GB wrote:I don't know which instruments are being played here, but while you can play the same notes on say a clarinet, and a bassoon, the bassoon plays them in a lower register.
Years ago I heard that the way music works is that Middle C is 256 Hertz.
Later I think it changed to A is 440 Hertz.
If I remember correctly, 440 Hertz was the tone broadcast on at least some television channels a while after close down so as to remind people to turn off the television set, which is practice meant that the tone woke up a person who had gone to sleep in an armchair while watching television.
So, does what Geoff wrote mean that, say, middle C is a different frequency on a clarinet than on a bassoon?

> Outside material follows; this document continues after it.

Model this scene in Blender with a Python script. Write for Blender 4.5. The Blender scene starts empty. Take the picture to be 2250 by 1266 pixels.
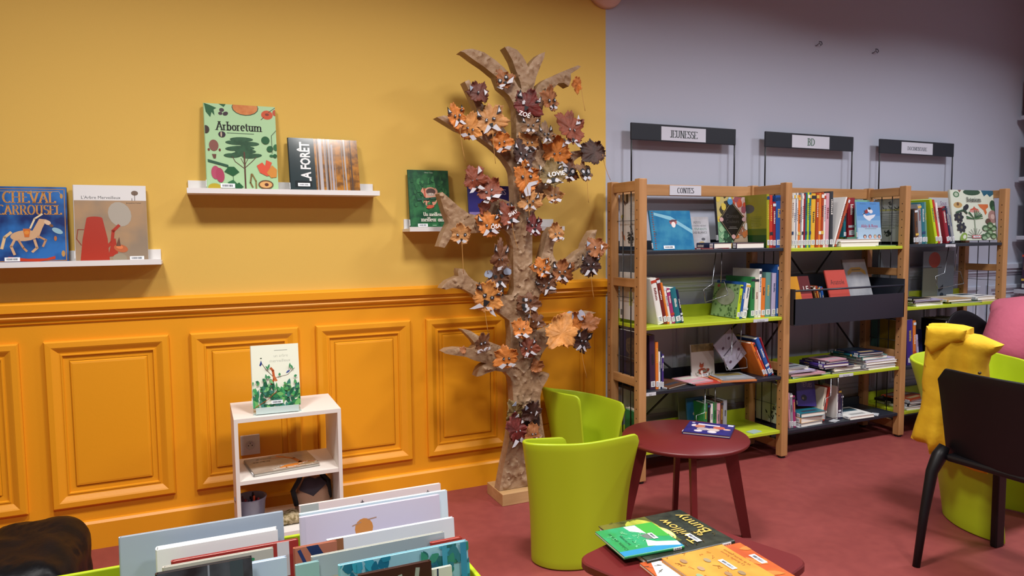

Something that has puzzled me about music.
Is that 440 Hertz a more or less arbitrary standard, chosen rather than being like, say, whether a certain number is or is not a prime number?
I can easily imagine that an octave is a natural phenomenon that is applied in music.
However, is there a reason why there are a certain number of notes in an octave, rather than some other number, and why the black notes on a piano are some of them and not others?
I remember from school that a lady music teacher would say about fourths and fifths and demonstrate with a piano.
She used to give us tests where she would play two notes and we had to write down the, I think she might have called it the interval.
A fourth and a fifth in music seemed to be different from a fourth and a fifth in mathematics, but maybe I was missing something.
Is it that, like for some people red and green look the same, that for some people it is not possible to distinguish those distances between notes?
I can usually tell that one note is a higher pitch than another, but that is about it. I don't think that I can detect that something is an octave in difference.
Maybe to some (most?) people, the difference between a fourth and a fifth is as obvious as the difference of red and green is to me.